SDW2 wrote:
Bunuel wrote:
If Car A took n hours to travel 2 miles and Car B took m hours to travel 3 miles, which of the following expresses the time it would take Car C, traveling at the average (arithmetic mean) of those rates, to travel 5 miles?
A. \(\frac{10nm}{3n + 2m}\)
B. \(\frac{3n + 2m}{10(n + m)}\)
C. \(\frac{2n + 3m}{5nm}\)
D. \(\frac{10(n + m)}{2n + 3m}\)
E. \(\frac{5(n + m)}{2n + 3m}\)
PS78502.01
Quantitative Review 2020 NEW QUESTION
Hello,
Can any math expert please tell me why the average rate here is not calculated as total distance/ total time taken= (3+2)/(m+n)= 5/(m+n) ?
Because in this question (A plane traveled k miles in its first 96 minutes of flight time. If it completed the remaining 300 miles of the trip in t minutes, what was its average speed, in miles per hour, for the entire trip?) avg speed is calculated using the method I just mentioned.
So how are these two questions different in terms of only calculating avg speed (if at all they're)?

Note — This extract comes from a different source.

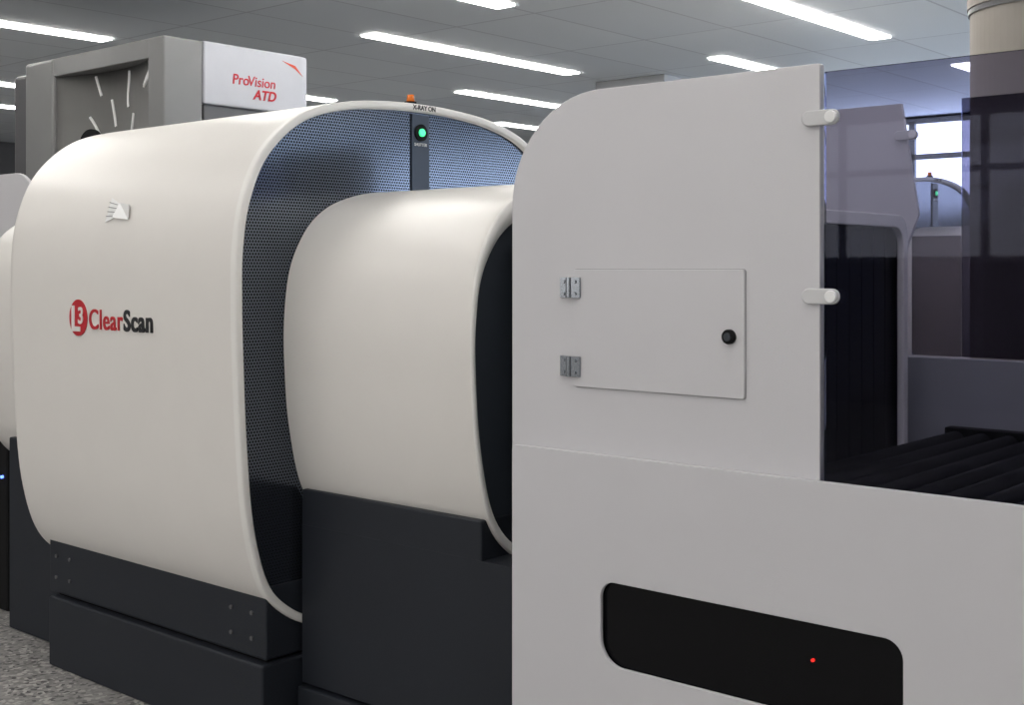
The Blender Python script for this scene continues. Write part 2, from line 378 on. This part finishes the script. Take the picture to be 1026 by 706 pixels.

PS- I couldn't post the link since I am a new member here but you can search this question on the forum.
Hoping to get some clarity on this concept.
VeritasKarishma BunuelIt's an interesting point and hence, I will add my two cents too (though Ian has already explained it very well).
Normally, average speed is the weighted average of two or more speeds when time is the weight. It is also Total Distance/Total Time.
So average speed of a car that travels 2 miles in m hrs and 3 miles in n hrs will be 5/(m + n).
It will also be [(2/m)*m + (3/n)*n] / (m + n) = 5/(m+n) (Using weighted average concept)
They both match and of course they should. Note that this concept of Total distance/Total time makes sense for one car.
The question here is different. Here, you are given the rates of two cars and are asked to find their arithmetic mean (We use arithmetic mean only when time for which they travel is the same but the cars here travel for diff times, m and n hrs).
Hence, we find their rates and find the AM
[(2/m) + (3/n)] / 2
We do not take the weighted average as shown above because we have been asked to take the arithmetic mean of the rates.